* BEGIN Recorded data *

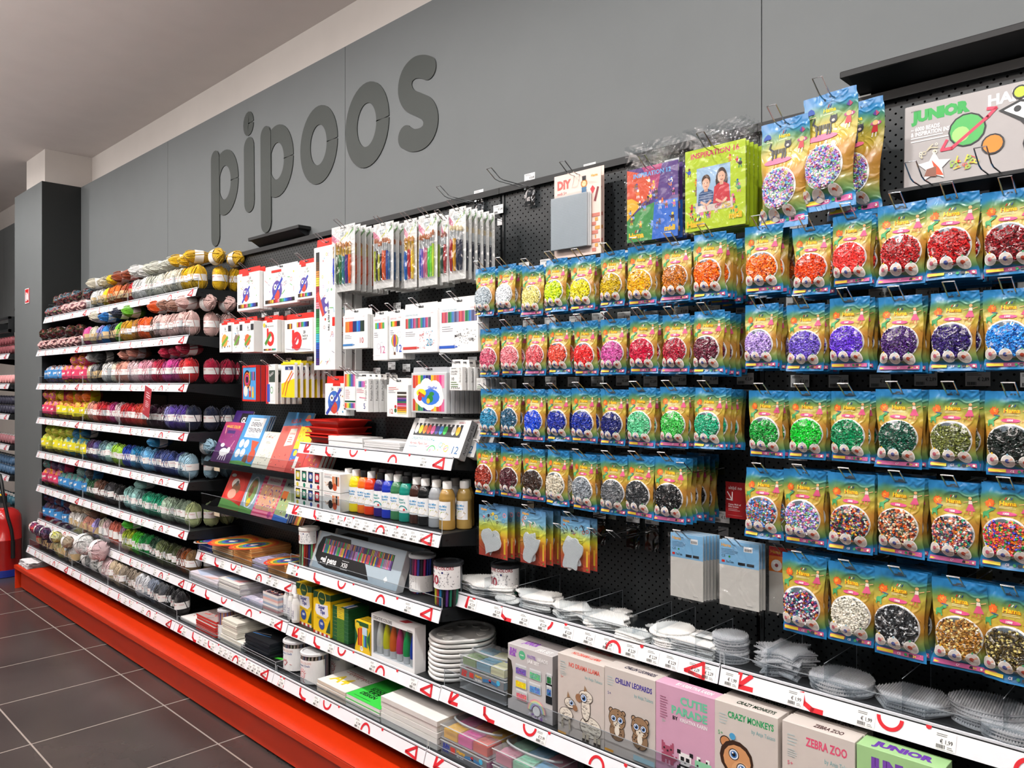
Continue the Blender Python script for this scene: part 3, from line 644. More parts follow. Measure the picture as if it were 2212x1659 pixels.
    m.add(V, F_, FILM()); film = m.mesh('clear_film', True)
    return pouch, rim_, beads, film
def a_if(w, h): return w/h
BAGS = [bag_meshes(s) for s in (1, 2, 3, 4, 5)]; BIG = bag_meshes(11, True)
def bead_bag(x, y, z, sc, colour, label, group, var, name='bead_bag', rz=0, rx=0):
    r = thing(name, (x, y, z), label, 'bead bag', group); r.rotation_euler = (rx, 0, rz); r.scale = (sc, sc, sc)
    pouch, rim_, beads, film = BIG if var == 'big' else BAGS[var % 5]
    def kid(n, me, par=r):
        o = bpy.data.objects.new(n, me); C.objects.link(o); o.parent = par; return o
    po = kid('pouch', pouch); kid('window_rim', rim_, po); b = kid('beads', beads); b['kind'] = 'stuff'
    k = 'island|'+'|'.join(colour) if isinstance(colour, (list, tuple)) else 'island'
    b.material_slots[0].link = 'OBJECT'; b.material_slots[0].material = mat('ffffff' if isinstance(colour, (list, tuple)) else colour, .28, 0, 0, k)
    kid('clear_film', film); return r
B_ = lambda n, x0, x1, y0, y1: (*q(n)(x0, y0), *q(n)(x1, y1))
A10, A11, A21, A22, A23 = 10, 11, 21, 22, 23
PASTEL = ['f0a0c8', '8fd8a0', '9a8fe8', 'f6f0a0', 'e87a9a', '6fb0e8', 'f4f4f4', 'b088e0']
rows = [
 ('top row of bead bags', [
  (A10, 85, 225, 350, 725, 'b9c4cb', 'clear', 2), (A10, 215, 430, 325, 700, 'f1f3f6', 'white', 3), (A10, 425, 620, 335, 715, 'efe48c', 'pale cream yellow', 2), (A10, 590, 820, 280, 690, 'd6ee1c', 'neon lime yellow', 3),
  (A10, 800, 1025, 262, 680, 'ece022', 'bright yellow', 3), (A10, 1015, 1255, 222, 645, 'cfae12', 'translucent mustard', 3), (A10, 1235, 1490, 180, 640, 'f2b71a', 'golden yellow', 4), (A10, 1500, 1755, 145, 610, 'c9761a', 'amber', 4),
  (A10, 1745, 2030, 80, 585, 'f9720c', 'neon orange', 6), (A21, 150, 435, 290, 790, 'f9771f', 'light orange', 5), (A21, 495, 780, 300, 800, 'e9470f', 'deep orange', 4), (A21, 770, 1110, 210, 730, 'f5403a', 'neon coral red', 4),
  (A21, 1135, 1470, 130, 730, 'b71f22', 'translucent red', 4), (A21, 1485, 1870, 60, 685, 'bf1f21', 'bright red', 5), (A21, 1915, 2290, 25, 650, '8c1a22', 'dark red', 5)]),
 ('second row of bead bags', [
  (A10, 90, 285, 820, 1165, 'd4607c', 'translucent pink', 3), (A10, 270, 445, 800, 1175, 'ef8d97', 'pale pink', 3), (A10, 445, 660, 790, 1175, 'e5636b', 'salmon pink', 3), (A10, 620, 840, 768, 1165, 'ef5a44', 'coral', 3), (A10, 820, 1045, 760, 1180, 'f22f30', 'neon red', 3),
  (A10, 1025, 1260, 745, 1165, 'd45aa6', 'magenta pink', 3), (A10, 1250, 1510, 715, 1165, 'cf1440', 'cherry red', 4), (A10, 1500, 1755, 710, 1160, 'b31c38', 'crimson', 4), (A10, 1735, 2030, 680, 1170, '6f2138', 'burgundy', 5),
  (A21, 145, 410, 870, 1340, 'b79bdc', 'lilac', 4), (A21, 440, 750, 870, 1340, '6f55c4', 'violet', 4), (A21, 735, 1105, 820, 1350, '6a3bd0', 'translucent purple', 4), (A21, 1105, 1480, 810, 1370, '4a2570', 'dark purple', 4), (A21, 1490, 1895, 780, 1360, '33206c', 'indigo', 4), (A21, 1905, 2300, 755, 1350, '2b8de0', 'light blue', 4)]),
 ('third row of bead bags', [
  (A10, 100, 290, 1285, 1650, '2b8db4', 'turquoise blue', 3), (A10, 265, 460, 1283, 1645, '2a6180', 'petrol blue', 3), (A10, 440, 640, 1287, 1690, '0f4cd8', 'bright blue', 3), (A10, 630, 820, 1287, 1670, '1c33a8', 'royal blue', 3), (A10, 815, 1030, 1280, 1700, '1733a4', 'cobalt blue', 3),
  (A10, 1020, 1260, 1290, 1720, '14206f', 'navy blue', 3), (A10, 1240, 1490, 1275, 1735, '62cc95', 'mint green', 4), (A10, 1475, 1750, 1270, 1740, '45c552', 'light green', 4), (A10, 1745, 2035, 1275, 1745, '25b183', 'sea green', 5),
  (A22, 165, 460, 80, 570, '14a03a', 'translucent green', 4), (A22, 445, 770, 85, 585, '12c934', 'neon green', 4), (A22, 750, 1105, 85, 605, '0a8f57', 'emerald green', 4), (A22, 1090, 1470, 70, 650, '0f5540', 'dark green', 4), (A22, 1480, 1890, 75, 660, '6e7638', 'olive green', 4), (A22, 1930, 2320, 85, 710, '15211d', 'green-black', 4)]),
 ('fourth row of bead bags', [
  (A11, 60, 220, 250, 600, 'a33420', 'rust red', 3), (A11, 235, 395, 275, 615, '57202a', 'wine brown', 3), (A11, 375, 560, 285, 640, '3a2419', 'dark brown', 3), (A11, 530, 740, 295, 670, 'd8cfba', 'cream', 3), (A11, 705, 930, 320, 705, '8f979e', 'light grey', 3),
  (A11, 910, 1120, 332, 735, '6a6e72', 'mid grey', 3), (A11, 1080, 1320, 335, 755, '34383b', 'dark grey', 4), (A11, 1250, 1550, 342, 790, '101214', 'black', 7),
  (A22, 160, 435, 655, 1165, ['5a8fd8', 'd87a4a', '58a870', 'c8c8d8', 'c84a5a', '3f7ac8'], 'translucent mixed', 3), (A22, 420, 765, 665, 1215, PASTEL, 'pastel mixed', 4), (A22, 750, 1110, 690, 1270, ['e8e0c8', '2a3f9a', 'a8301f', '1c1c22', 'e87030', '1f6a5a', '8f4a6a', 'e8c040'], 'dark mixed', 4),
  (A22, 1105, 1490, 715, 1300, ['e8672a', 'f0e4c4', '6a1f2c', '2c5a70', 'f08a50', '5a5a3a', 'f2d8b0'], 'autumn mixed', 4), (A22, 1475, 1890, 750, 1360, ['e8705a', '3fb08a', 'f0b0a0', '2a6a8c', '20304a', 'f4f0e8', 'e8862a', '8f2a5a'], 'all-colour mixed', 4), (A22, 1880, 2300, 768, 1395, ['f06a20', '35b04a', 'f04a4a', '3a4ad0', 'f09a20', 'e83a6a'], 'neon mixed', 4)]),
 ('bottom row of bead bags', [
  (A23, 420, 760, 680, 1260, ['e8e8f0', '3a3a90', 'd84a6a', 'e8862a', '3a9a9a', '7a3a8a', 'f4f4f4', '1c1c30'], 'striped multicolour', 4), (A23, 755, 1110, 745, 1330, 'e4dfd0', 'pearl white', 4), (A23, 1090, 1500, 790, 1440, ['24272a', '3a3e42', 'c8ccd0', '2c2f33', '15171a'], 'black and silver', 6),
  (A23, 1545, 1910, 868, 1520, ['c08a3a', 'b07a2c', 'f2dc90', 'a86f28', 'c99a4a'], 'gold', 3), (A23, 1910, 2330, 935, 1620, ['5a4a22', 'e0cf80', '3a3018', '6a5a2c', '4a3f20'], 'dark bronze', 4)])]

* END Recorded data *

Instructions for the task
Copy out every line of the material above exactly, skipping the pictures.

Reply to the exercise
Continue the Blender Python script for this scene: part 3, from line 644. More parts follow. Measure the picture as if it were 2212x1659 pixels.
    m.add(V, F_, FILM()); film = m.mesh('clear_film', True)
    return pouch, rim_, beads, film
def a_if(w, h): return w/h
BAGS = [bag_meshes(s) for s in (1, 2, 3, 4, 5)]; BIG = bag_meshes(11, True)
def bead_bag(x, y, z, sc, colour, label, group, var, name='bead_bag', rz=0, rx=0):
    r = thing(name, (x, y, z), label, 'bead bag', group); r.rotation_euler = (rx, 0, rz); r.scale = (sc, sc, sc)
    pouch, rim_, beads, film = BIG if var == 'big' else BAGS[var % 5]
    def kid(n, me, par=r):
        o = bpy.data.objects.new(n, me); C.objects.link(o); o.parent = par; return o
    po = kid('pouch', pouch); kid('window_rim', rim_, po); b = kid('beads', beads); b['kind'] = 'stuff'
    k = 'island|'+'|'.join(colour) if isinstance(colour, (list, tuple)) else 'island'
    b.material_slots[0].link = 'OBJECT'; b.material_slots[0].material = mat('ffffff' if isinstance(colour, (list, tuple)) else colour, .28, 0, 0, k)
    kid('clear_film', film); return r
B_ = lambda n, x0, x1, y0, y1: (*q(n)(x0, y0), *q(n)(x1, y1))
A10, A11, A21, A22, A23 = 10, 11, 21, 22, 23
PASTEL = ['f0a0c8', '8fd8a0', '9a8fe8', 'f6f0a0', 'e87a9a', '6fb0e8', 'f4f4f4', 'b088e0']
rows = [
 ('top row of bead bags', [
  (A10, 85, 225, 350, 725, 'b9c4cb', 'clear', 2), (A10, 215, 430, 325, 700, 'f1f3f6', 'white', 3), (A10, 425, 620, 335, 715, 'efe48c', 'pale cream yellow', 2), (A10, 590, 820, 280, 690, 'd6ee1c', 'neon lime yellow', 3),
  (A10, 800, 1025, 262, 680, 'ece022', 'bright yellow', 3), (A10, 1015, 1255, 222, 645, 'cfae12', 'translucent mustard', 3), (A10, 1235, 1490, 180, 640, 'f2b71a', 'golden yellow', 4), (A10, 1500, 1755, 145, 610, 'c9761a', 'amber', 4),
  (A10, 1745, 2030, 80, 585, 'f9720c', 'neon orange', 6), (A21, 150, 435, 290, 790, 'f9771f', 'light orange', 5), (A21, 495, 780, 300, 800, 'e9470f', 'deep orange', 4), (A21, 770, 1110, 210, 730, 'f5403a', 'neon coral red', 4),
  (A21, 1135, 1470, 130, 730, 'b71f22', 'translucent red', 4), (A21, 1485, 1870, 60, 685, 'bf1f21', 'bright red', 5), (A21, 1915, 2290, 25, 650, '8c1a22', 'dark red', 5)]),
 ('second row of bead bags', [
  (A10, 90, 285, 820, 1165, 'd4607c', 'translucent pink', 3), (A10, 270, 445, 800, 1175, 'ef8d97', 'pale pink', 3), (A10, 445, 660, 790, 1175, 'e5636b', 'salmon pink', 3), (A10, 620, 840, 768, 1165, 'ef5a44', 'coral', 3), (A10, 820, 1045, 760, 1180, 'f22f30', 'neon red', 3),
  (A10, 1025, 1260, 745, 1165, 'd45aa6', 'magenta pink', 3), (A10, 1250, 1510, 715, 1165, 'cf1440', 'cherry red', 4), (A10, 1500, 1755, 710, 1160, 'b31c38', 'crimson', 4), (A10, 1735, 2030, 680, 1170, '6f2138', 'burgundy', 5),
  (A21, 145, 410, 870, 1340, 'b79bdc', 'lilac', 4), (A21, 440, 750, 870, 1340, '6f55c4', 'violet', 4), (A21, 735, 1105, 820, 1350, '6a3bd0', 'translucent purple', 4), (A21, 1105, 1480, 810, 1370, '4a2570', 'dark purple', 4), (A21, 1490, 1895, 780, 1360, '33206c', 'indigo', 4), (A21, 1905, 2300, 755, 1350, '2b8de0', 'light blue', 4)]),
 ('third row of bead bags', [
  (A10, 100, 290, 1285, 1650, '2b8db4', 'turquoise blue', 3), (A10, 265, 460, 1283, 1645, '2a6180', 'petrol blue', 3), (A10, 440, 640, 1287, 1690, '0f4cd8', 'bright blue', 3), (A10, 630, 820, 1287, 1670, '1c33a8', 'royal blue', 3), (A10, 815, 1030, 1280, 1700, '1733a4', 'cobalt blue', 3),
  (A10, 1020, 1260, 1290, 1720, '14206f', 'navy blue', 3), (A10, 1240, 1490, 1275, 1735, '62cc95', 'mint green', 4), (A10, 1475, 1750, 1270, 1740, '45c552', 'light green', 4), (A10, 1745, 2035, 1275, 1745, '25b183', 'sea green', 5),
  (A22, 165, 460, 80, 570, '14a03a', 'translucent green', 4), (A22, 445, 770, 85, 585, '12c934', 'neon green', 4), (A22, 750, 1105, 85, 605, '0a8f57', 'emerald green', 4), (A22, 1090, 1470, 70, 650, '0f5540', 'dark green', 4), (A22, 1480, 1890, 75, 660, '6e7638', 'olive green', 4), (A22, 1930, 2320, 85, 710, '15211d', 'green-black', 4)]),
 ('fourth row of bead bags', [
  (A11, 60, 220, 250, 600, 'a33420', 'rust red', 3), (A11, 235, 395, 275, 615, '57202a', 'wine brown', 3), (A11, 375, 560, 285, 640, '3a2419', 'dark brown', 3), (A11, 530, 740, 295, 670, 'd8cfba', 'cream', 3), (A11, 705, 930, 320, 705, '8f979e', 'light grey', 3),
  (A11, 910, 1120, 332, 735, '6a6e72', 'mid grey', 3), (A11, 1080, 1320, 335, 755, '34383b', 'dark grey', 4), (A11, 1250, 1550, 342, 790, '101214', 'black', 7),
  (A22, 160, 435, 655, 1165, ['5a8fd8', 'd87a4a', '58a870', 'c8c8d8', 'c84a5a', '3f7ac8'], 'translucent mixed', 3), (A22, 420, 765, 665, 1215, PASTEL, 'pastel mixed', 4), (A22, 750, 1110, 690, 1270, ['e8e0c8', '2a3f9a', 'a8301f', '1c1c22', 'e87030', '1f6a5a', '8f4a6a', 'e8c040'], 'dark mixed', 4),
  (A22, 1105, 1490, 715, 1300, ['e8672a', 'f0e4c4', '6a1f2c', '2c5a70', 'f08a50', '5a5a3a', 'f2d8b0'], 'autumn mixed', 4), (A22, 1475, 1890, 750, 1360, ['e8705a', '3fb08a', 'f0b0a0', '2a6a8c', '20304a', 'f4f0e8', 'e8862a', '8f2a5a'], 'all-colour mixed', 4), (A22, 1880, 2300, 768, 1395, ['f06a20', '35b04a', 'f04a4a', '3a4ad0', 'f09a20', 'e83a6a'], 'neon mixed', 4)]),
 ('bottom row of bead bags', [
  (A23, 420, 760, 680, 1260, ['e8e8f0', '3a3a90', 'd84a6a', 'e8862a', '3a9a9a', '7a3a8a', 'f4f4f4', '1c1c30'], 'striped multicolour', 4), (A23, 755, 1110, 745, 1330, 'e4dfd0', 'pearl white', 4), (A23, 1090, 1500, 790, 1440, ['24272a', '3a3e42', 'c8ccd0', '2c2f33', '15171a'], 'black and silver', 6),
  (A23, 1545, 1910, 868, 1520, ['c08a3a', 'b07a2c', 'f2dc90', 'a86f28', 'c99a4a'], 'gold', 3), (A23, 1910, 2330, 935, 1620, ['5a4a22', 'e0cf80', '3a3018', '6a5a2c', '4a3f20'], 'dark bronze', 4)])]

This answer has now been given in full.